I think the danger is that there isn’t enough in the first viewing for people to want to look again, with regard to Enys Men. It’s a risk because it is quite oblique. I think it’s less clear than Bait, which is a long episode of a soap opera. That linear narrative is much more fractured in Enys Men.

I like the Bresson quote, “It’s more important to feel the film than to understand the film.” I think hardly any of my favourite films are plot-driven.

But you definitely knew that people were going to see it this time, no?

I had to fight the idea that there was an audience for the good of the film. What if I was looking from the outside? What would I expect this person to do next?

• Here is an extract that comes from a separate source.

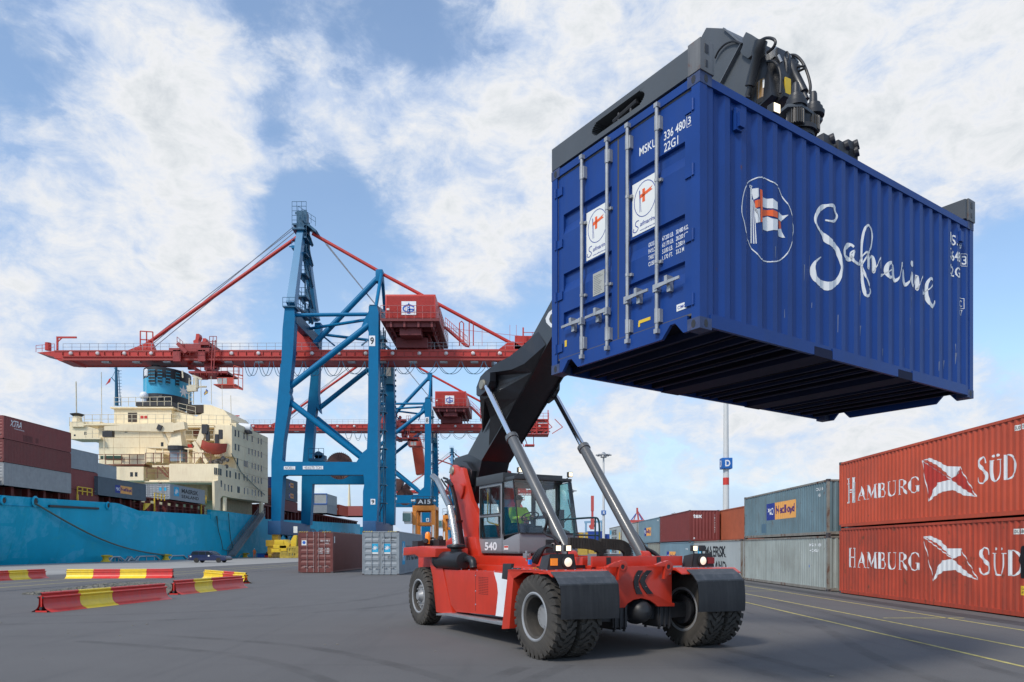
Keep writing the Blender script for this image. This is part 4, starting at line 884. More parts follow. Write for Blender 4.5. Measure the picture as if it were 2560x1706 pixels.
# fenders with mud flaps -----------------------------------------
FZ = 1.62
for s in (-1, 1):
    xo, xi = (-2.24, -.95) if s < 0 else (2.34, .74)
    lo, hi = min(xo, xi), max(xo, xi)
    b = MB()
    prof = [(1.02, 1.60), (.2, FZ), (-.42, FZ-.0), (-.58, FZ-.09), (-.585, FZ-.115), (-.40, FZ-.04), (.2, FZ-.035), (1.0, FZ-.06)]
    b.prism([(lo, y, z) for y, z in prof], (hi-lo, 0, 0))
    # sloping outer skirt down to the running board
    if s < 0:
        sk_ = [(1.02, 1.60), (.90, 1.46), (1.0, 1.0), (1.14, .44), (1.38, .42), (1.22, 1.0), (1.06, 1.56)]
        b.prism([(xo, y, z) for y, z in [(1.00, 1.60), (.80, 1.42), (.96, .46), (1.27, .42)]], (.52, 0, 0))
        b.prism([(xo, y, z) for y, z in [(.80, 1.43), (.42, 1.56), (-.3, 1.585), (-.3, FZ-.001), (.2, FZ-.001), (1.03, 1.59)]], (.05, 0, 0))
    else:
        b.prism([(xo-.05, y, z) for y, z in [(.86, 1.43), (.42, 1.56), (-.3, 1.585), (-.3, FZ-.001), (.2, FZ-.001), (1.03, 1.59)]], (.05, 0, 0))
        b.prism([(xo-.6, y, z) for y, z in [(1.04, 1.60), (.86, 1.42), (1.10, .44), (1.38, .42)]], (.6, 0, 0))
    fe = b.build('mudguard', m_red, T, bevel=.006)
    a, c = (-2.22, -.97) if s < 0 else (.93, 2.18)
    b = MB(); pr = [(-.52, 1.60), (-.70, 1.50), (-.80, 1.39), (-.79, 1.38), (-.69, 1.485), (-.52, 1.58)]
    b.prism([(a, y, z) for y, z in pr], (c-a, 0, 0)); b.box(a, c, -.815, -.801, 1.33, 1.395)
    pu = b.build('mudflap_upper', m_flap2, fe)
    b = MB()
    rows = []; nx = 12; nz = 8
    for j in range(nz+1):
        for i in range(nx+1):
            x = a+(c-a)*i/nx; t_ = j/nz; z = 1.37-.60*t_; y = -.83-.03*math.sin(t_*2.5)-.02*math.sin(i/nx*math.pi)*t_; rows.append((x, y, z+.03*t_*(i/nx-.5)*-1))
    fs = [(j*(nx+1)+i, j*(nx+1)+i+1, (j+1)*(nx+1)+i+1, (j+1)*(nx+1)+i) for j in range(nz) for i in range(nx)]
    b.add(rows, fs); b.add([(x, y+.012, z) for x, y, z in rows], fs); b.build('mudflap', m_flap, fe, recalc=False)
    b = MB()
    for i in range(4): b.lathe([(.012, 0), (.008, .012)], 8, (a+.04+(c-a-.08)*i/3, -.816, 1.365), (0, -1, 0)); b.lathe([(.012, 0), (.008, .012)], 8, (a+.1+(c-a-.2)*i/3, -.565, FZ-.07), (0, -.6, 1))
    b.build('rivet', m_chrome, fe)
    # lamp cluster
    xa = (-2.10, -1.50) if s < 0 else (1.35, 1.93); y0 = -.22
    b = MB(); b.prism([(xa[0], y0, 1.63), (xa[1]+.03, y0, 1.63), (xa[1]-.03, y0, 1.91), (xa[0]+.06, y0, 1.91)], (0, .02, 0)); b.prism([(xa[0], y0, 1.63), (xa[0]+.06, y0, 1.91), (xa[0]+.06, y0+.3, 1.86), (xa[0], y0+.3, 1.63)], (.015, 0, 0)); b.prism([(xa[1]+.015, y0, 1.63), (xa[1]-.045, y0, 1.91), (xa[1]-.045, y0+.3, 1.86), (xa[1]+.015, y0+.3, 1.63)], (.015, 0, 0))
    br = b.build('lamp_bracket', m_dark, fe)
    hx = xa[0]+(.42 if s < 0 else .27)
    b = MB(); b.lathe([(.06, .12), (.115, .03), (.12, 0), (.10, -.01)], 24, (hx, y0-.03, 1.76), (0, 1, 0)); hl = b.build('headlight', m_dark, br, smooth=True)
    b = MB(); b.lathe([(.095, 0), (.06, .015), (0, .02)], 24, (hx, y0-.035, 1.76), (0, -1, 0)); b.build('lens', m_lens, hl, smooth=True)
    b = MB(); b.box(hx-.36 if s < 0 else hx+.14, hx-.22 if s < 0 else hx+.32, y0-.03, y0-.001, 1.70, 1.83); b.build('tail_lamp', m_amber if s < 0 else M('lamp_red', (.25, .01, .01), .3), br)
    for k, dx in enumerate((-.12, .10)):
        b = MB(); cx = hx+dx-.08; ty = (0, -1, 0)
        b.box(cx-.062, cx+.062, y0-.02, y0+.06, 1.955, 2.075); b.tube([(cx, y0+.02, 1.9), (cx, y0+.02, 1.97)], .015); wl = b.build('work_lamp', m_dark, br, bevel=.01)
        if not (s > 0 and k == 1) or True:
            b = MB(); b.box(cx-.048, cx+.048, y0-.028, y0-.02, 1.969, 2.061); b.build('lens', m_lamp, wl) if not (s > 0 and k == 1) else None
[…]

It was a real battle to not think like that.

How has the success of Bait made things easier or harder? Do you feel under pressure to alter your process?

Before we made Bait, everybody was saying, “You can’t do that, there’s no point in making a black and white film. You won’t make your money back.” Then Bait came out. I was expecting everybody to say, “Oh, you’ve got to do a more conventional film.” Now when I was having conversations with them about this new film, they were asking me not to change too much. You might have to change certain things, but I have to be reminded not to change what made Bait stand out in the first place.

The island in Enys Men doesn’t exist? It’s a complete invention?

Yes. When I was a kid, my obsession was making model railways. When I got to a certain age, I got into making films. Now I look back, there’s a natural progression, it was just world building. I used to spend ages in these tiny little worlds that I was God over.

Filmmaking is exactly the same thing. It’s a challenge to create an island out of a composite of places that aren’t on an island, but it was like the challenge of building a model railway. I could draw a coastline based on bits of West Penwith, they could fit together like a jigsaw. I loved it.

Can you tell me a little bit about Mary Woodvine who plays the main character in Enys Men?

I almost didn’t cast her because it seemed too obvious, because she’s my partner. I’ve written this film about a woman in her early 50s, who in the script looks just like Mary. I’d obviously written it for her or based on her.

She was helping me cast it and offering up ideas because she’s got contemporaries and peers who would be ideal for it, and it just got to the point where I sort of said to my producer, “I think it should be Mary.” He said, “We always thought it was going to be Mary. It was just me worrying what other people were going to think.”

She’s someone who knows your moods and knows the places.

Yes, she knows the landscape and that’s such a big thing. Somebody asked me what the trials of shooting in that landscape were, and there weren’t any, I would find it much harder to shoot a film in Soho, or around here. I knew Mary could handle being outside for 21 days on the moor, with no creature comforts, no trailer, nothing.

I knew that she could do that, and it would enhance her performance. She’s a fantastic actor, and I wanted to put the whole weight of the film on her. She carries it, because she’s a very skilled actor.

I’m introverted, she’s extroverted. I’ve written that character, so the character is naturally going to be an introvert in Jung’s definition. But Mary is very much an extrovert. So having an extrovert come in to play an introvert, I think it adds another layer to it.